Da cosa dipendono, allora, la riduzione del rischio di caduta in povertà e la dinamica dei redditi, soprattutto di quelli del ceto medio e medio-basso, se il welfare è in contrazione? Semplice: dalla combinazione dei benefici della riforma fiscale che ha introdotto la flat tax, che ricadono in parte anche sui redditi bassi tramite benefici fiscali “extra welfare” (riduzione dell'IVA, sconti sulle bollette, sussidi fiscali alle famiglie, ecc.) e della forte crescita economica, indotta da un intelligente posizionamento nello scacchiere internazionale e da una politica economica ed industriale abile ad attrarre investimenti pubblici (fondi strutturali) e privati (multinazionali tedesche e cinesi)
. La crescita economica, infatti, genera ricchezza aggiuntiva che, anche in un governo di destra, ricade in parte sui lavoratori.
Infine, la saggia chiusura totale delle frontiere all'immigrazione ha evitato che si formasse un esercito industriale di riserva che potesse spingere verso il basso la dinamica salariale.
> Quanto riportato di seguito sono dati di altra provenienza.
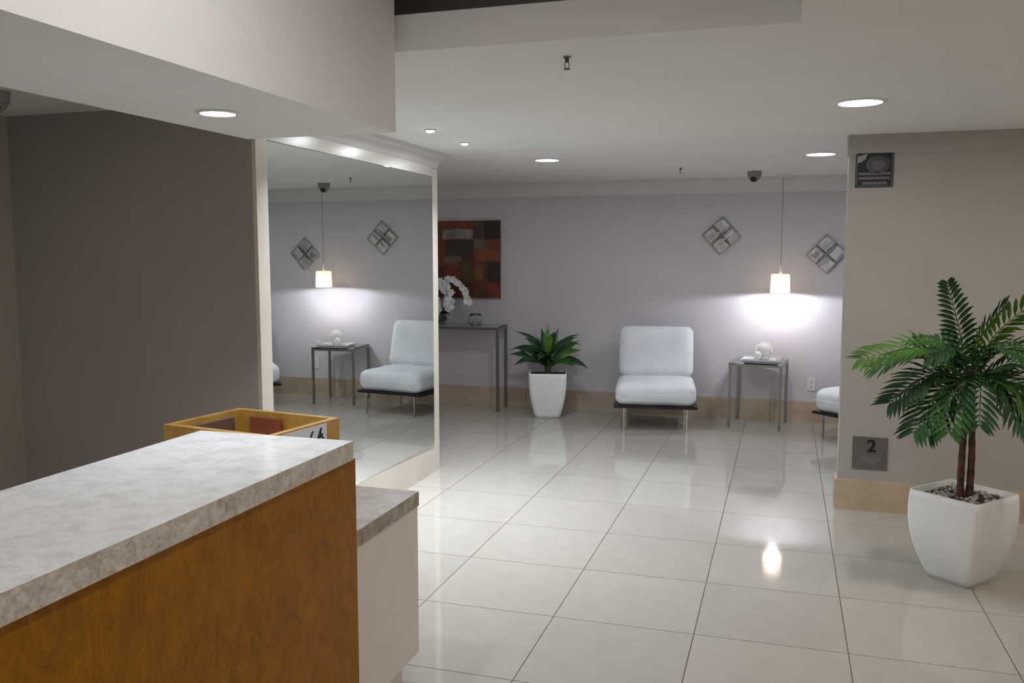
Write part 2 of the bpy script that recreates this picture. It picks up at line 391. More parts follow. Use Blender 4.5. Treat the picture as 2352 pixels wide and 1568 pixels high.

Il recente provvedimento di “stretta” sugli straordinari è, in effetti, la conseguenza di una dinamica del costo del lavoro talmente favorevole da indurre il governo di Orban, per non perdere gli investitori stranieri, a proporre tale provvedimento impopolare. Non sfugge infatti che un simile provvedimento ha natura “difensiva”, e nasce quando si creano pressioni per una occupazione molto vicina al pieno impiego e per dinamiche salariali favorevoli. L'Ungheria ha infatti un tasso di disoccupazione del 3,7%, prossimo al valore frizionale di pieno impiego.

Quindi, in assenza di una sinistra in grado di fare qualcosa di buono, che Santo Stefano protegga Viktor Orban.